Recognition of the basics

Another fall-out of a function obsessed with proving its worth is the converse, such as when HR can be prone to neglecting the more procedural, transactional side of its remit thanks to its quest to be viewed as a strategic partner, says Steel.

“We’ve got into this place where people make such a big thing about HR business partners, but if you’re not careful you become a jack of all trades master of none,” she says, explaining that HR departments must ensure those working on the operational side of HR aren’t stigmatised, or even dispensed with, but are valued as incredibly important and skilled in getting the basics right. “If operational things don’t work you’re undermined as a business partner because you’re spending all your time sorting that.”

“Transformational HR hinges on having someone leading a people department who strongly believes in and recognises the value of both transactional HR and transformational HR,” agrees Pirri. “As a profession we shouldn’t brand the transactional side as the orange cream chocolate nobody wants.

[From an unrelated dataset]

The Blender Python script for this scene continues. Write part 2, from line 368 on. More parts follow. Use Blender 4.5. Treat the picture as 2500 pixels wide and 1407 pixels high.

Without people delivering these operational roles incredibly well then the business as a whole will suffer.”

Such obsession with proving and being recognised for strategic worth, rather than stopping to consider what this might actually consist of, leads not only to an HR business partner obsession but also a preoccupation with showy, fad-driven initiatives rather than ones that might actually work, says Cappelli.

“I think there are some things that HR does that it has to start saying: ‘Is it really useful?’” he says. “For example, doing succession plans that their organisation doesn’t really use. If that’s the case why do you still do them? It takes a lot of time so just stop it.”

What HR needs to concentrate on instead of those initiatives that initially look most impressive and perhaps chime with HR’s desire to be liked, are evidence-based strategies that speak to the specific needs of their particular business. As HR magazine covered earlier this year, embracing some of the more evidence-based methods can only help to increase the impact and value of what the profession can deliver. “What does a good HR function look like?

I believe that the structure is dependent on the business need, the lifecycle, and the business priorities,” confirms Ingall. “For one company talent acquisition may be more critical, or perhaps learning and development during times of change.”

“As HBR suggests, recognising the fundamental business context of companies is important and provides the backdrop for analysing the potential role HR can play in an organisation at any point in time,” agrees Helen Pitcher, chairman of Advanced Boardroom Excellence.

Success stories

And in fact there are plenty out there putting into practice exactly this bespoke, business-focused HR model.

“Compared with when I started in business, I sense there are now many more senior HR professionals who ‘get’ the financial and commercial imperatives and who can talk in a way that resonates with the entire leadership team,” says head of consulting at change consultancy The Storytellers and former global HR director Piers Robinson. “It’s certainly easier to dispel outdated myths for HRDs who have executed successful programmes that have caused genuine change.”

“The perception of HR has evolved dramatically, especially over the past five years, and we as people professionals should be proud of this. It feels like there has been a seismic shift in how HR is viewed in a business and how it can truely add value to the bottom line,” agrees Pirri.

But just as paranoia and navel gazing should never be allowed to take hold, neither should complacency. “We must expand our horizons, learn from others outside our industry, stop patting ourselves on the back saying we are evolving – just do it and own it,” adds Pirri.

“We need less worrying about job titles and responsibilities; how we brand ourselves and whether we should be ‘people’ or ‘HR’ leaders, and more focus on creating clear strategies that truly make us a business partner and therefore deliver tangible results for the organisation as a whole.”

We couldn’t have put it better ourselves.